▶ **Aim of the exercise**
In the listing below, pick out lines with "script".

※ ※ ※

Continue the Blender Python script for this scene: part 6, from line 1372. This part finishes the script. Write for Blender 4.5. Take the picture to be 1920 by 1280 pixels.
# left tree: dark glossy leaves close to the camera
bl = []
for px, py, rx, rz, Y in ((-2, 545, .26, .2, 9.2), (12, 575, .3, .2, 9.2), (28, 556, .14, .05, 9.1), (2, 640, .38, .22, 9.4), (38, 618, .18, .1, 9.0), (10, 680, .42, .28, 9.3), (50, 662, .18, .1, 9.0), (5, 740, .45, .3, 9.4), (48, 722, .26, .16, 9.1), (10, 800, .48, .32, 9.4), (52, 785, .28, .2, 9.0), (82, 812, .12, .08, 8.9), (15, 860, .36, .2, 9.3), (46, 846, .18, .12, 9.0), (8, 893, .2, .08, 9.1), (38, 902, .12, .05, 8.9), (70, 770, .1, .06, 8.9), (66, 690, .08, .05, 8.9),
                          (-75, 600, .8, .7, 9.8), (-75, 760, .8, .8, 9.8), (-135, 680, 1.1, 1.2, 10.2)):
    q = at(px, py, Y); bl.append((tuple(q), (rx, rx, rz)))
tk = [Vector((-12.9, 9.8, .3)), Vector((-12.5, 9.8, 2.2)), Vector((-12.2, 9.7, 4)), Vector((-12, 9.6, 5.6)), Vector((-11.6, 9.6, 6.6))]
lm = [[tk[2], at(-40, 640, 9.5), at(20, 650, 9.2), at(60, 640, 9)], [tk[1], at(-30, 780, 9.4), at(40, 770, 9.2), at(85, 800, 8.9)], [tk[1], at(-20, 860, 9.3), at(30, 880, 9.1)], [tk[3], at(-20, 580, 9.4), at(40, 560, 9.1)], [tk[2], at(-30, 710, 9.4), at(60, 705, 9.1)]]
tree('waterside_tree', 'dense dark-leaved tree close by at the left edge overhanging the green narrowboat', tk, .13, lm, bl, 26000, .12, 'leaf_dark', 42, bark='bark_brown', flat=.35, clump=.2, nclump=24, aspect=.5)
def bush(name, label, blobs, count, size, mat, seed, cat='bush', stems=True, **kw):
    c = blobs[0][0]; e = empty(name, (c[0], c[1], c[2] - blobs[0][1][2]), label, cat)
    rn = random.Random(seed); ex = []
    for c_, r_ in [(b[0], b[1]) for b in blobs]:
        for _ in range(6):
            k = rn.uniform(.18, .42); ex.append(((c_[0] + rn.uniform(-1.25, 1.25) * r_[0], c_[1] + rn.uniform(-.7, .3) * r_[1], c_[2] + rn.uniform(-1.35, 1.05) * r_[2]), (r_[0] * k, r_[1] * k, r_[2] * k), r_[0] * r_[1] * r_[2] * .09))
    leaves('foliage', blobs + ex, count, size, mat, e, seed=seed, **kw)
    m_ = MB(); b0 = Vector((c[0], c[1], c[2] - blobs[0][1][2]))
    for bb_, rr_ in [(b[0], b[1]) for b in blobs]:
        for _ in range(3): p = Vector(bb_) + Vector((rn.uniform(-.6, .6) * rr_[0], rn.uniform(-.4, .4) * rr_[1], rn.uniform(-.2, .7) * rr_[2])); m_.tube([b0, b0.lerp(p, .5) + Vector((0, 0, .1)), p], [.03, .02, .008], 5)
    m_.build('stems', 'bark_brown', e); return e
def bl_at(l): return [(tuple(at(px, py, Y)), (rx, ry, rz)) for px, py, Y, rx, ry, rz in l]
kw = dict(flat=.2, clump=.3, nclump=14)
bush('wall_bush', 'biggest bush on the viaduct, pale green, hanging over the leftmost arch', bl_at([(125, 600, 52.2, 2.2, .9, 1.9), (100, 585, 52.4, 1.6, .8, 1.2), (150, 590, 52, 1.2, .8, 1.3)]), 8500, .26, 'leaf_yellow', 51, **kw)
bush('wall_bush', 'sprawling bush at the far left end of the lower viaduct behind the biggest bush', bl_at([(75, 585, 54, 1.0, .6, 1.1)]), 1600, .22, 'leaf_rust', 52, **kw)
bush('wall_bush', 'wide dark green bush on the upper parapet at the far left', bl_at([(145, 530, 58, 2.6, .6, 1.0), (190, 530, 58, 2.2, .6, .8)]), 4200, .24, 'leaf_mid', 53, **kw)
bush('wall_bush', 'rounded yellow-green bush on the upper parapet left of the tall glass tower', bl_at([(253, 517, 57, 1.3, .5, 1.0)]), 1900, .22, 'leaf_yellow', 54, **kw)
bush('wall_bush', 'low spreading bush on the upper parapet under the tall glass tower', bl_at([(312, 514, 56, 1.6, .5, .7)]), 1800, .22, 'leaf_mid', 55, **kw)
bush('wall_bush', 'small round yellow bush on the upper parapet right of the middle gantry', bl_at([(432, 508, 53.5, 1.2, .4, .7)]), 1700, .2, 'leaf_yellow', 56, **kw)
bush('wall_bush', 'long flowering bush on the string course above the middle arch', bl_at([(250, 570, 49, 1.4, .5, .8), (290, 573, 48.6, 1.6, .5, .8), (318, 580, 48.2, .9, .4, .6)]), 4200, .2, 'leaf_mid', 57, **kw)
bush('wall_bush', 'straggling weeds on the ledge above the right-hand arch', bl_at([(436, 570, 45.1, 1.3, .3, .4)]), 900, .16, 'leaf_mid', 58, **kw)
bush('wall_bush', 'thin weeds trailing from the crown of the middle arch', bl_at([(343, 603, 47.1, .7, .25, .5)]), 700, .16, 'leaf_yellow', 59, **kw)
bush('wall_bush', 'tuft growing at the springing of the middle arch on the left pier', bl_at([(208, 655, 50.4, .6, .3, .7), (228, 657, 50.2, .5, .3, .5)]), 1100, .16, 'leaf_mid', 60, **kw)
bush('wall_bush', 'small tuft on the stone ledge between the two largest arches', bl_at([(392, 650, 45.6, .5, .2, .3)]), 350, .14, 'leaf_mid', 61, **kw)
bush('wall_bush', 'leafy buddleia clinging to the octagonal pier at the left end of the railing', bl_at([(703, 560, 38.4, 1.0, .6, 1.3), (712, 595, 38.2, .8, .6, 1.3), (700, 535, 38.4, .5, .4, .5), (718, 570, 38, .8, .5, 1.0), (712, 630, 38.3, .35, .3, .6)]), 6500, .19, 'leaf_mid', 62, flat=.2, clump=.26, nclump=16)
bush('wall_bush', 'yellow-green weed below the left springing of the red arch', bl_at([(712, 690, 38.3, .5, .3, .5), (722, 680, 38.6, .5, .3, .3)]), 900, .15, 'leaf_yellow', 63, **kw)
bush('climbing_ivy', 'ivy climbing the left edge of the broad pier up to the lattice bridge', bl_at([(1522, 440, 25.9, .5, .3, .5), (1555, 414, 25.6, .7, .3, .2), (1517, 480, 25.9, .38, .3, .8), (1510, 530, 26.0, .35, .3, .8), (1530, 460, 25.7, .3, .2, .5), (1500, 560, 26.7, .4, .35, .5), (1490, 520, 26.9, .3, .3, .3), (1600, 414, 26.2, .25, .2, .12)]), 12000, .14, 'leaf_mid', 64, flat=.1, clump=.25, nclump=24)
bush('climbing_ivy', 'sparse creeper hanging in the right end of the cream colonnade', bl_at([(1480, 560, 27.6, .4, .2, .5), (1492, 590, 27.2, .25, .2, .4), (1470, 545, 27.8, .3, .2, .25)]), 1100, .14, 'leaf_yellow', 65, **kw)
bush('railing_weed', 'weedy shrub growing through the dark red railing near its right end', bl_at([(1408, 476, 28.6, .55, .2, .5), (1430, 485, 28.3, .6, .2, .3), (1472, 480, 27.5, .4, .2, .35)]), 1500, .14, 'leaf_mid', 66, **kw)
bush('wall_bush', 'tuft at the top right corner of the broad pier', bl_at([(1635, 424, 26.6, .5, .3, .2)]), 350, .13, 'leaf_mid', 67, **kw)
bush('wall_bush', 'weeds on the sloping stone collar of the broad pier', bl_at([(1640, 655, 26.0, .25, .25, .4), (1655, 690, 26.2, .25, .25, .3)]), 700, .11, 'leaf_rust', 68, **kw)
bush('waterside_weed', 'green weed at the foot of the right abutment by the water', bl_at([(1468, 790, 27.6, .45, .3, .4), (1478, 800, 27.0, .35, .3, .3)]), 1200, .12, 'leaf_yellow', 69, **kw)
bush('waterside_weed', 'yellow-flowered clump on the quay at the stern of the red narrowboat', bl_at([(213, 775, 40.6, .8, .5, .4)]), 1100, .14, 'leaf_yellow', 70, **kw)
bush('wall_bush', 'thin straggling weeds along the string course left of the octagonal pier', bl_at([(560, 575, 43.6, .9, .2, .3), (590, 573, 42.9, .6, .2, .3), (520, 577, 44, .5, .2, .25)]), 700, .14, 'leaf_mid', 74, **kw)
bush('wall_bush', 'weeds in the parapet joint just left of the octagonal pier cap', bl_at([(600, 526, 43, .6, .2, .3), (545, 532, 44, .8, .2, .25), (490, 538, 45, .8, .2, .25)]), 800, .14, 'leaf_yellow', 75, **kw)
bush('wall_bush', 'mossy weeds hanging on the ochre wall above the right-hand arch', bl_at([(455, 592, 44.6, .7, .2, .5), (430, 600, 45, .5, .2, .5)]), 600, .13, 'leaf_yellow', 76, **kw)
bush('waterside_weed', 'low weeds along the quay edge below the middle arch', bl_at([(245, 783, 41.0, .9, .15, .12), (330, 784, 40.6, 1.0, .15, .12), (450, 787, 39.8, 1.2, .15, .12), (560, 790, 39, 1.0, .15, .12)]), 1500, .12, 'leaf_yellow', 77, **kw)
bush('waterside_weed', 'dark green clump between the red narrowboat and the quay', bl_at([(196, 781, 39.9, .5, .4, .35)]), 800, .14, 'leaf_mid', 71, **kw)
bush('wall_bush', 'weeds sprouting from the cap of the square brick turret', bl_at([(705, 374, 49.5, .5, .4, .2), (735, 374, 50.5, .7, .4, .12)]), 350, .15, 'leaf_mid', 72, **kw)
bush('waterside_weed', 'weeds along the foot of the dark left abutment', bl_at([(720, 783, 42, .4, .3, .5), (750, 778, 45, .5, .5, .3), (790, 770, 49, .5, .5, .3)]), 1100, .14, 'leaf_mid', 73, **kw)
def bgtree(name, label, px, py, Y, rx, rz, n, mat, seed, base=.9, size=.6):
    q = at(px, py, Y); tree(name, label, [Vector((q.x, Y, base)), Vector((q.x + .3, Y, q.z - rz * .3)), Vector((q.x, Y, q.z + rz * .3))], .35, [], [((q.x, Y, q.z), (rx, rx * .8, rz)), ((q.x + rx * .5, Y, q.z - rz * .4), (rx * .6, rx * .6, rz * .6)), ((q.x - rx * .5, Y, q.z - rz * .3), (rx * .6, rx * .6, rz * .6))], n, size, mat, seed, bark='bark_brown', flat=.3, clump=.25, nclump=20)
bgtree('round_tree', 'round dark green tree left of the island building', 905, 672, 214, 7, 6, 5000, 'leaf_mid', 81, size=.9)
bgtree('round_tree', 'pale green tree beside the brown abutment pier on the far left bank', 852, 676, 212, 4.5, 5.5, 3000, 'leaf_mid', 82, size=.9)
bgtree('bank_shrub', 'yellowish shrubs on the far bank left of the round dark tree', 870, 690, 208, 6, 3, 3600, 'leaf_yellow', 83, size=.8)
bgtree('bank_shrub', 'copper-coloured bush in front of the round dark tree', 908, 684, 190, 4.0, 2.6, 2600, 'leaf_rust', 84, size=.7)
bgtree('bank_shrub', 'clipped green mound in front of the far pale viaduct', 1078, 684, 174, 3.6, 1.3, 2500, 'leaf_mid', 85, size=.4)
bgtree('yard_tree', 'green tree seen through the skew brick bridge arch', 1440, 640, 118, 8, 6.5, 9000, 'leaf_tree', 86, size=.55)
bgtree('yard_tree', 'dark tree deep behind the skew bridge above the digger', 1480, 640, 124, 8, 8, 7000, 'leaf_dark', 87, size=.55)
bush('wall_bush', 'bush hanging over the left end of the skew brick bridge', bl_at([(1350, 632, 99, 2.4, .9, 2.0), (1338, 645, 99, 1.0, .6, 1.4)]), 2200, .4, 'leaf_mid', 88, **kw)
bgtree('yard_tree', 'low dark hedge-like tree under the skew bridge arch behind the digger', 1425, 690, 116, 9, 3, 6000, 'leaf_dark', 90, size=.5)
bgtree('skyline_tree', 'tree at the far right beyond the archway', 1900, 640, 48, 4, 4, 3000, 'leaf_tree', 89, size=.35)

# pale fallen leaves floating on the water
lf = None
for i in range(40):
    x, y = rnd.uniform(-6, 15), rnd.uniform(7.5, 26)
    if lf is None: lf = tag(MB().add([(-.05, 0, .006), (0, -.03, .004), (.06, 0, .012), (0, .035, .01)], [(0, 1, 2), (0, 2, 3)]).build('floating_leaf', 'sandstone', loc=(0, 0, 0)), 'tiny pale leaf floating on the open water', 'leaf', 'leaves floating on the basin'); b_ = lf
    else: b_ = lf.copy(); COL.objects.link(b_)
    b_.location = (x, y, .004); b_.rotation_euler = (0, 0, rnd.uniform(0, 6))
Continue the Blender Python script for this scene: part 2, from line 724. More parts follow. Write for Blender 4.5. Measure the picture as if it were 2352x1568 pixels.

※ ※ ※

▶ **Answer to this problem**
Continue the Blender Python script for this scene: part 6, from line 1372. This part finishes the script. Write for Blender 4.5. Take the picture to be 1920 by 1280 pixels.
Continue the Blender Python script for this scene: part 2, from line 724. More parts follow. Write for Blender 4.5. Measure the picture as if it were 2352x1568 pixels.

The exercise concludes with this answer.